Did you feel that? That's your brain working overtime to decode what this actually means for you. It's all edges and they are abstract, aggressive, and alienating.

Now here's rounded: "Remember when your team had to manually process every invoice? That's gone now."

You had a different feeling, right? It's a question, not an assault. It’s an invitation to see yourself in the story.

That’s the power of smooth edges. They draw you in rather than sharp ones, that push you away.

Why This Matters More Than Ever

You're not selling to spreadsheets. You're selling to humans who happen to use spreadsheets. And humans, whether they're CFOs or interns, are drawn to what feels safe, approachable, and familiar.

When you round your narrative edges, something measurable happens.

  • People actually finish reading

  • They move through your sales process faster

  • They share your story with colleagues because stories travel while specifications are archived in your inbox

The companies winning complex B2B sales aren't the ones with the sharpest edges. They're the ones who figured out that "cutting-edge" is exactly the wrong metaphor when you want someone to come closer.

The Rounded Revolution

So how do you know if your narratives have too many sharp edges?

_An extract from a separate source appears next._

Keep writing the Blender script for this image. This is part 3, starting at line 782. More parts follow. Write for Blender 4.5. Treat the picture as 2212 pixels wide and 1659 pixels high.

Here's a simple test: Would your customer say it that way? If not, you've found a sharp edge.

"We're leveraging synergies" is sharp. "We're working better together" is rounded.

"Best-in-class solution" is sharp. "The thing that actually works" is rounded.

"Digital transformation initiative" is sharp. "Finally fixing that annoying manual process" is rounded.

The beautiful thing about rounded narratives is they're actually easier to create.

You don't need a thesaurus or an MBA. You need to listen to how your happiest customers describe what you did for them.

They never say "operational excellence." They say "I get home on time now."

The Question That Changes Everything

Every piece of content you create, every deck you design, every email you send has edges. The question isn't whether you're telling your story. The question is whether you're telling it in a way that invites people in or keeps them at arm's length.

The reality is sharp narratives feel like work. They require decoding, translating, and processing … and no one has time for more work.

They exhaust buyers before you even get to the value.

Rounded narratives feel like conversation. They flow naturally from problem to solution to transformation. They create connection instead of distance.

So, What?

Take a look at your latest sales narrative. Count the sharp edges. Get a notepad and put a tally down for each piece of jargon, each abstractions, each aggressive claims. Then ask yourself: Would Sarah tell it this way?

In the end, nobody wants to grab onto something with sharp edges. Not buttons, not brands, and definitely not B2B solutions.

Companies that understand this aren't trying to be cutting-edge anymore.

They're too busy closing deals with their well defined rounded stories.